Written by , Posted in MovieReviews

The mountains of progress that have been made in the fight for LGBTQ equality in recent years can make it easy to forget just how hard it was for gay people to connect just a few years ago. Before the age of Grindr and Tinder, places like Circus of Books served as meeting places for gay people to meet each other in relative safety. The Internet drastically reshaped the American economy, particularly the porn industry, leaving plenty of mom and pop establishments struggling to make ends meet.

The documentary Circus of Books follows the final days of the beloved establishment, as well as the couple who ran it. Karen and Barry Mason hardly look like the kind of people who would become major distributors of hardcore gay porn, but the two created a successful business out of an industry that was almost completely decimated by the Reagan administration. Directed by their daughter Rachel, the film presents an intimate look at how Circus of Books operated in its heyday.

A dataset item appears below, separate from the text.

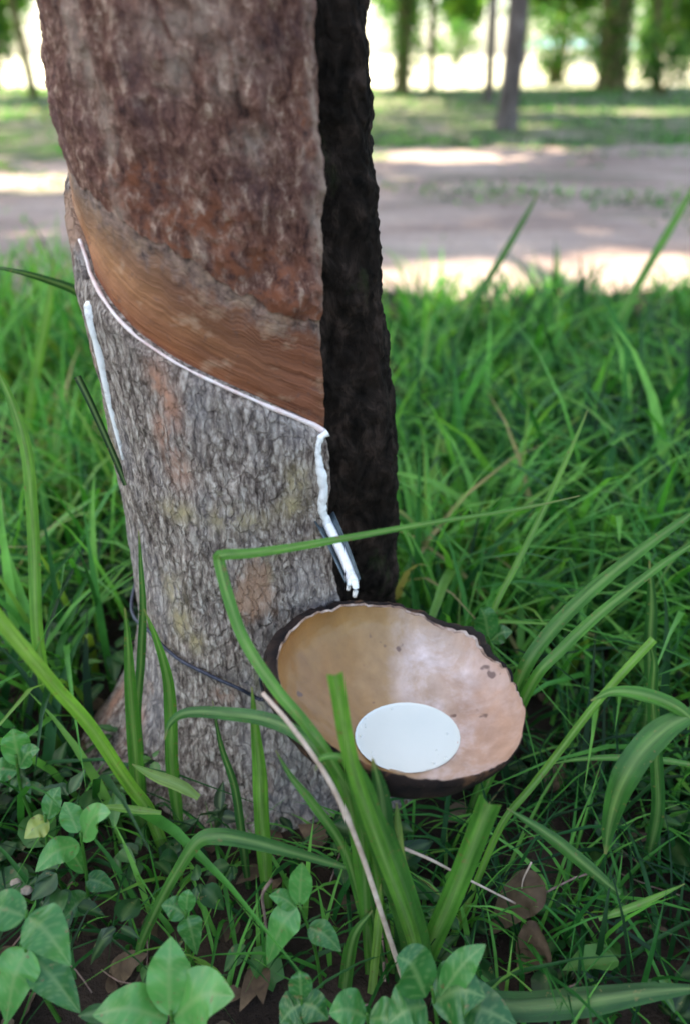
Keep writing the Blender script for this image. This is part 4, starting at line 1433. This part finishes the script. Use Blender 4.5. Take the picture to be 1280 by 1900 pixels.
weed([(318, 1878), (325, 1920)], 0.236, [((316, 1885), (318, 1738), 92, 0.72, 0.02, 0.05), ((322, 1890), (436, 1848), 118, 0.70, -0.004, 0.15), ((312, 1892), (172, 1884), 100, 0.66, -0.005, 0.12), ((320, 1895), (350, 1960), 90, 0.5, -0.02, 0.0)],
     'large pale green weed with one pointed leaf upright at the bottom edge')
weed([(150, 1545), (160, 1610), (168, 1680)], 0.32, [((152, 1560), (206, 1508), 58, 0.72, -0.01, 0.1), ((148, 1566), (66, 1618), 58, 0.66, -0.02, 0.1), ((145, 1545), (120, 1488), 48, 0.62, 0.01, 0.1), ((158, 1620), (110, 1560), 40, 0.5, 0.0, 0.1), ((160, 1630), (215, 1650), 44, 0.4, 0.0, 0.0), ((165, 1660), (120, 1705), 60, 0.45, -0.015, 0.0)],
     'bright weed with small crossed leaves left of the trunk base')
weed([(84, 1512), (95, 1600)], 0.33, [((92, 1525), (46, 1556), 50, 0.98, -0.01, 0.05), ((90, 1520), (112, 1460), 40, 0.5, 0.01, 0.1)], 'small weed with one yellowing leaf at far left')
weed([(50, 1690), (55, 1790)], 0.258, [((52, 1700), (132, 1792), 96, 0.5, -0.012, 0.15), ((48, 1700), (-40, 1690), 80, 0.45, 0.0, 0.1), ((54, 1760), (12, 1900), 92, 0.66, -0.02, 0.1), ((58, 1770), (150, 1880), 80, 0.42, -0.014, 0.0)],
     'large blue green weed in the bottom left corner')
weed([(556, 1676), (585, 1760), (600, 1840)], 0.282, [((556, 1680), (562, 1600), 50, 0.66, 0.004, 0.0), ((552, 1684), (496, 1790), 66, 0.62, -0.012, 0.12), ((550, 1684), (500, 1662), 40, 0.55, 0.0, 0.1), ((572, 1720), (634, 1766), 52, 0.45, -0.008, 0.1)],
     'pointed leaf weed below the trunk base, in the middle')
weed([(800, 1830), (810, 1900)], 0.243, [((790, 1850), (735, 1775), 96, 0.38, 0.004, 0.2), ((815, 1850), (900, 1752), 62, 0.5, 0.008, 0.05), ((800, 1860), (900, 1850), 120, 0.30, -0.006, 0.2), ((790, 1865), (720, 1900), 110, 0.4, -0.01, 0.1), ((820, 1870), (960, 1905), 110, 0.25, -0.01, 0.1)],
     'dark round-leaved weed at the bottom beneath the thick cut-off stem')
weed([(30, 1400), (45, 1480)], 0.36, [((38, 1420), (24, 1352), 58, 0.62, 0.006, 0.1), ((36, 1424), (74, 1390), 44, 0.5, 0.0, 0.1), ((34, 1430), (-30, 1440), 50, 0.45, -0.006, 0.1)], 'small square-leaved weed at the left edge above the crossed-leaf weed')
weed([(345, 1690), (352, 1770)], 0.282, [((346, 1698), (300, 1680), 48, 0.4, 0.0, 0.1), ((348, 1700), (366, 1772), 52, 0.45, -0.008, 0.1), ((346, 1694), (352, 1650), 36, 0.5, 0.005, 0.1)], 'little weed directly above the pale pointed leaf')
weed([(560, 1850), (566, 1900)], 0.246, [((560, 1862), (520, 1900), 70, 0.3, -0.006, 0.1), ((562, 1860), (610, 1892), 66, 0.34, -0.006, 0.1), ((560, 1856), (556, 1800), 50, 0.36, 0.006, 0.1)], 'dark weed at the bottom edge left of the dry stalk')
weed([(905, 1180), (915, 1240)], 0.46, [((906, 1188), (890, 1128), 52, 0.4, 0.0, 0.1), ((908, 1190), (950, 1172), 40, 0.35, 0.0, 0.1), ((910, 1200), (872, 1210), 40, 0.3, 0.0, 0.0)], 'small dark weed just behind the right rim of the cup')
weed([(680, 1880), (686, 1920)], 0.240, [((680, 1886), (610, 1880), 84, 0.5, -0.004, 0.12), ((684, 1890), (750, 1905), 80, 0.48, -0.006, 0.1)], 'pale weed leaves at the bottom edge under the dry stalk end')

# dead leaves and a pebble
def dead(b, t, w, Y, label):
    B, T_ = at(*b, Y), at(*t, Y + 0.004)
    e = (B + T_) / 2
    root_pt = np.array([e[0], e[1], e[2]])
    o = leaf('dead_leaf', B, T_, w, 0.5, None, 0.08, 0.5, 'dead')
    o.data.transform(__import__('mathutils').Matrix.Translation(-Vector([float(q) for q in root_pt])))
    o.location = Vector([float(q) for q in root_pt])
    return tag(o, label, 'leaf', 'fallen leaves')


dead((1010, 1640), (905, 1735), 86, 0.312, 'olive brown curled dead leaf on the ground right of the thick stem')
dead((200, 1830), (275, 1770), 50, 0.285, 'brown dead leaf on the soil behind the pale pointed leaf')
dead((1010, 1740), (960, 1810), 90, 0.29, 'dark reddish dead leaf below the olive brown one')
dead((330, 1165), (385, 1200), 20, 0.40, 'thin brown leaf scrap caught on the trunk above the wire') if False else None


def pebble(x, y, Y, r, label):
    c = at(x, y, Y)
    g = np.random.default_rng(int(x))
    a = np.linspace(0, 2 * np.pi, 14, endpoint=False)
    V = []
    for i, ph in enumerate(np.linspace(-1.5, 1.5, 8)):
        for q in a:
            k = 1 + 0.25 * float(noise(math.cos(q) * math.cos(ph) * 2 + x, math.sin(q) * math.cos(ph) * 2, math.sin(ph) * 2))
            V.append(c + r * k * np.array([math.cos(q) * math.cos(ph), 0.8 * math.sin(q) * math.cos(ph), 0.7 * math.sin(ph)]))
    f = [(i * 14 + j, i * 14 + (j + 1) % 14, (i + 1) * 14 + (j + 1) % 14, (i + 1) * 14 + j) for i in range(7) for j in range(14)]
    f += [tuple(range(13, -1, -1)), tuple(range(98, 112))]
    return tag(top_mesh('pebble', c, V, f, M['stone']), label, 'stone', 'pebbles')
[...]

Mason does a deep dive into her parents’ life work, from the early days acquiring the store, to their role as producers of gay porn starring icons like Jeff Stryker, all the way to the last days of the business. Interviews from former staff as well as Hustler founder Larry Flynt help give context into the world of gay porn distribution and the Mason’s important role in the supply chain.

As a documentary, Circus of Books mostly splits its attention between the bookstore and the Mason’s complicated home life, particularly toward Karen’s handling of the coming out of their son, Josh. Rachel thoroughly explores the seemingly contradictory mindset of her mother’s reluctance to accept her own son’s homosexuality while running an establishment that caters to the gay community. The whole sequence is a little uncomfortable to watch, like seeing a family air out its dirty laundry, but the resolution serves as a good reminder that allies are as complex and diverse as the broader LGBTQ community itself.

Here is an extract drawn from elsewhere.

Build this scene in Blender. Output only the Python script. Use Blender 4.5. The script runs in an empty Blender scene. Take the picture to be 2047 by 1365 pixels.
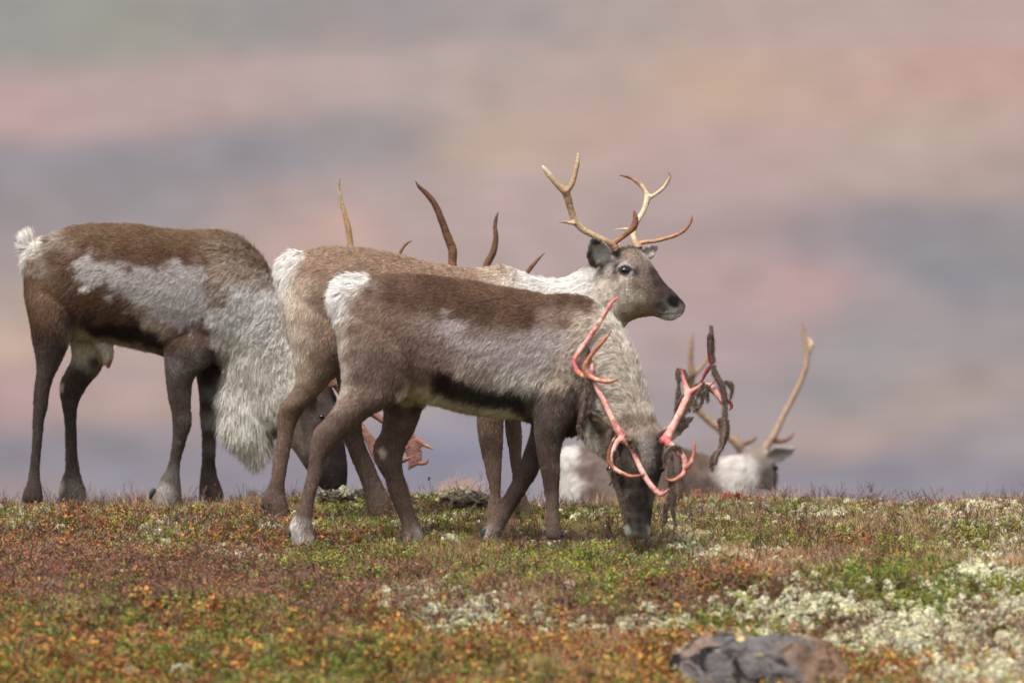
import bpy, math, random
import numpy as np
from mathutils import Vector

random.seed(7)
RNG = np.random.default_rng(11)
scene = bpy.context.scene
COL = scene.collection

# ------------------------------------------------------------------ camera, sky, sun, exposure
CAM_D = 30.0            # metres from the camera to the grazing reindeer in front
CAM_Z = 0.744
K = 535.0 * CAM_D       # photograph pixels per unit of tangent
cam_data = bpy.data.cameras.new('camera')
cam = bpy.data.objects.new('camera', cam_data)
COL.objects.link(cam)
cam.location = (0.0, -CAM_D, CAM_Z)
cam.rotation_euler = (math.radians(90), 0, 0)
cam_data.sensor_width = 36.0
cam_data.lens = 36.0 * K / 2047.0
cam_data.clip_start = 0.5
cam_data.clip_end = 6000.0
cam_data.dof.use_dof = True
cam_data.dof.focus_distance = CAM_D + 0.70
cam_data.dof.aperture_fstop = (cam_data.lens / 1000.0) / 0.130
scene.camera = cam

SUN_EL, SUN_AZ = math.radians(60), math.radians(-152)      # azimuth clockwise from +Y (away from the camera)
sun_vec = Vector((math.sin(SUN_AZ) * math.cos(SUN_EL), math.cos(SUN_AZ) * math.cos(SUN_EL), math.sin(SUN_EL)))
world = bpy.data.worlds.new('World')
scene.world = world
world.use_nodes = True
wn = world.node_tree
wn.nodes.clear()
sky = wn.nodes.new('ShaderNodeTexSky')
sky.sky_type = 'NISHITA'
sky.sun_disc = False
sky.sun_elevation = SUN_EL
sky.sun_rotation = SUN_AZ
sky.dust_density = 4.0
sky.air_density = 1.0
hs = wn.nodes.new('ShaderNodeHueSaturation')
hs.inputs['Saturation'].default_value = 0.28     # thin high cloud greys the blue
bg = wn.nodes.new('ShaderNodeBackground')
bg.inputs['Strength'].default_value = 0.115
wo = wn.nodes.new('ShaderNodeOutputWorld')
wn.links.new(sky.outputs[0], hs.inputs['Color'])
wn.links.new(hs.outputs[0], bg.inputs['Color'])
wn.links.new(bg.outputs[0], wo.inputs['Surface'])

sun_data = bpy.data.lights.new('sun', 'SUN')
sun_data.energy = 2.3
sun_data.angle = math.radians(11.0)
sun_data.color = (1.0, 0.955, 0.89)
sun = bpy.data.objects.new('sun', sun_data)
COL.objects.link(sun)
sun.rotation_euler = sun_vec.to_track_quat('Z', 'Y').to_euler()

scene.view_settings.view_transform = 'Standard'
scene.view_settings.look = 'None'
scene.view_settings.gamma = 1.0
scene.view_settings.use_curve_mapping = False
scene.view_settings.exposure = 0.82
scene.cycles_curves.shape = 'RIBBONS'
scene.cycles_curves.subdivisions = 2
scene.cycles.max_bounces = 6
scene.cycles.diffuse_bounces = 3
scene.cycles.glossy_bounces = 2
scene.cycles.transparent_max_bounces = 6

# ------------------------------------------------------------------ helpers
def sr(r, g, b):
    out = []
    for c in (r, g, b):
        c /= 255.0
        out.append(c / 12.92 if c <= 0.04045 else ((c + 0.055) / 1.055) ** 2.4)
    return out

def Z(scale, ox, oy, pts):
    """zoomed reading -> photograph pixels; any further numbers in a tuple are lengths"""
    out = []
    for p in pts:
        out.append((p[0] / scale + ox, p[1] / scale + oy) + tuple(v / scale for v in p[2:]))
    return out

def hash3(ix, iy, iz):
    h = (ix.astype(np.int64) * 374761393 + iy.astype(np.int64) * 668265263 + iz.astype(np.int64) * 2147483647 // 7) & 0xFFFFFFFF
    h = ((h ^ (h >> 13)) * 1274126177) & 0xFFFFFFFF
    h = ((h ^ (h >> 16)) * 2246822519) & 0xFFFFFFFF
    return ((h ^ (h >> 15)) & 0xFFFFFF) / float(0xFFFFFF)

def vnoise(p, freq=1.0, seed=0):
    """value noise in -1..1 at the rows of p (n,3)"""
    q = np.asarray(p, float) * freq + seed * 17.31
    i = np.floor(q).astype(np.int64)
    f = q - i
    u = f * f * (3 - 2 * f)
    r = 0
    for dx in (0, 1):
        wx = u[:, 0] if dx else 1 - u[:, 0]
        for dy in (0, 1):
            wy = u[:, 1] if dy else 1 - u[:, 1]
            for dz in (0, 1):
                wz = u[:, 2] if dz else 1 - u[:, 2]
                r = r + wx * wy * wz * hash3(i[:, 0] + dx, i[:, 1] + dy, i[:, 2] + dz)
    return r * 2 - 1

def fbm(p, freq, octaves=3, seed=0):
    r, a = 0, 1.0
    for o in range(octaves):
        r = r + a * vnoise(p, freq * 2 ** o, seed + o * 3)
        a *= 0.5
    return r / 1.75

def smooth(e0, e1, x):
    t = np.clip((x - e0) / (e1 - e0), 0, 1)
    return t * t * (3 - 2 * t)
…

There is a point where Karen expresses to her daughter that maybe the documentary should have been about some of the actual gay pioneers during a visit to USC’s archives, a sentiment that’s perhaps included in the film with an inflated sense of confidence. Rachel Mason crafts an interesting and well-paced narrative, albeit one that often struggles to shake the aura of a vanity project. The sense that the Mason family is only participating because their daughter is the director remains particularly present in the third act.

Circus of Books was an important LGBTQ cultural spot in Los Angeles. Mason lovingly pays tribute to her parents’ business while giving her audience plenty of reasons to care about this piece of gay history. The modern age doesn’t have the same need for physical media, but stores like Circus of Books served a broader purpose in giving a marginalized community a place for connection. It will be missed not necessarily for its back room or “Vaseline alley,” but for the sense of belonging that its presence helped foster.